In 2008, we issued 10,369,764 shares of common stock valued at $1,823,400 to service providers who supported largely our research and development activities
Stock Options
On October 7, 2008, we issued an option to purchase 102,36 shares of Common Stock at $0.67 per share and an option to purchase 71,655 shares of Common Stock at $0.33 per share to Varvara Grichko. The option expires on August 31, 2016. The options were issued in reliance on Section 4(2) of the Securities Act of 1933, as amended. The options were not offered via general solicitation to the public but solely to the aforementioned purchaser or service provider. No sales commissions or other remuneration was paid in connection with these issuances.
On October 21, 2010, we issued an option to purchase 71,655 shares of Common Stock at a purchase price of $0.67 per share to Barnhart Holdings, Ltd. The option expires on September 21, 2010. The options were issued in reliance on Section 4(2) of the Securities Act of 1933, as amended. The options were not offered via general solicitation to the public but solely to the aforementioned purchaser or service provider. No sales commissions or other remuneration was paid in connection with these issuances.

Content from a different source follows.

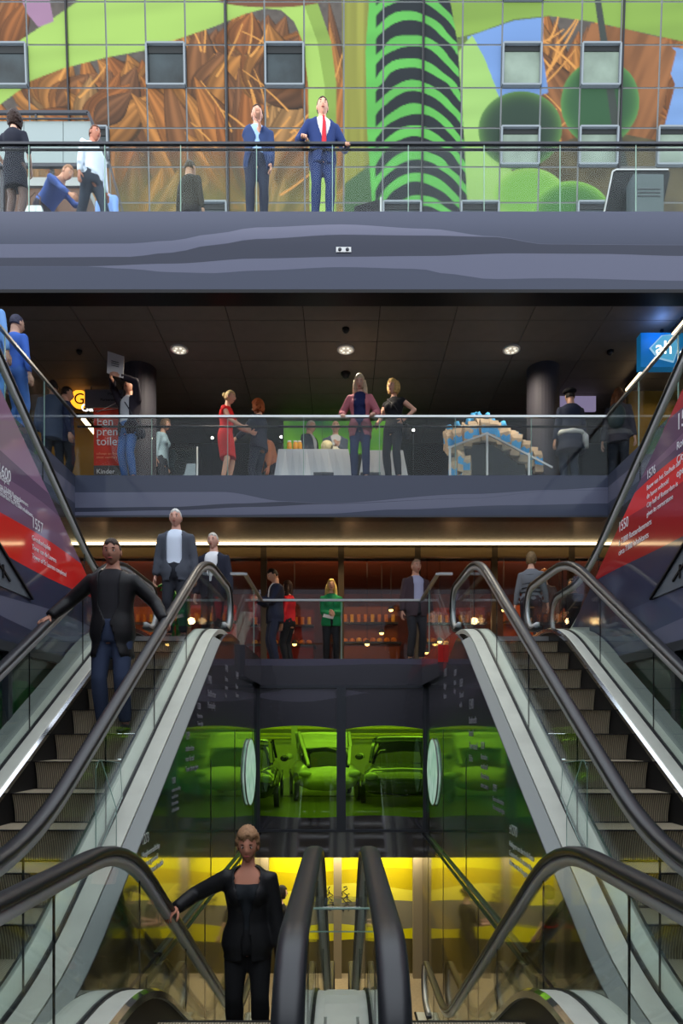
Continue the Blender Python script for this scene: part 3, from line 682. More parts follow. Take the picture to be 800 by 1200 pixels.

On October 27, 2008, we issued an option to purchase 105,000 shares of Common Stock at $0.67 per share to James Fuller. The option expires October 27, 2010. The options were issued in reliance on Section 4(2) of the Securities Act of 1933, as amended. The options were not offered via general solicitation to the public but solely to the aforementioned purchaser or service provider. No sales commissions or other remuneration was paid in connection with these issuances.
October 28, 2008, we issued an option to purchase 150,000 shares of Common Stock at $.67 per share to Princeton Research of Nevada, Inc. The option expires September 30, 2009. The options were issued in reliance on Section 4(2) of the Securities Act of 1933, as amended. The options were not offered via general solicitation to the public but solely to the aforementioned purchaser or service provider. No sales commissions or other remuneration was paid in connection with these issuances.
On January 19, 2009, we issued an option to purchase 150,000 shares of Common Stock at $0.67 per share and an option to purchase 105,000 shares of Common Stock at $0.33 per share to Gautam Chakrabarti. The option expires on August 31, 2016. The options were issued in reliance on Section 4(2) of the Securities Act of 1933, as amended. The options were not offered via general solicitation to the public but solely to the aforementioned purchaser or service provider. No sales commissions or other remuneration was paid in connection with these issuances.
Warrants
In summary, we issued 1,590,000 warrants to service providers in fiscal 2009 including 600,000 warrants granted to Bill Corbett on 5/27/09 at an exercise price of $0.58, and on the same date 900,000 granted to Jesup & Lamont Securities Corp. at an exercise price of $0.58. In addition, on June 30, 2009, 90,000 warrants were granted to Alla Korjak at an exercise price of $0.42/share. The total value of warrants issued for services amounted to $146,043. The value was determined using the Black-Scholes valuation model with input assumptions of (1) volatility of 64%, (2) expected life ranging from 3 to 5 years, (3) risk free rate ranging from 0.845% to 1.23%, and (4) expected dividends of zero.
All together in fiscal 2009, we issued warrants to purchase 4,123,263 shares of Common Stock with exercise prices ranging from $0.20 to $0.58 per share. The warrants vest immediately and have a contractual life ranging from 1.5 to 5 years. The total value of the warrants issued in conjunction with services provided and convertible debt amounted to $195,288. The value was determined using the Black-Scholes valuation model with input assumptions of (1) volatility of 64% - 148%, (2) expected life ranging from 1.5 to 5 years, (3) risk free rate ranging from 0.85% to 1.55%, and (4) expected dividends of zero.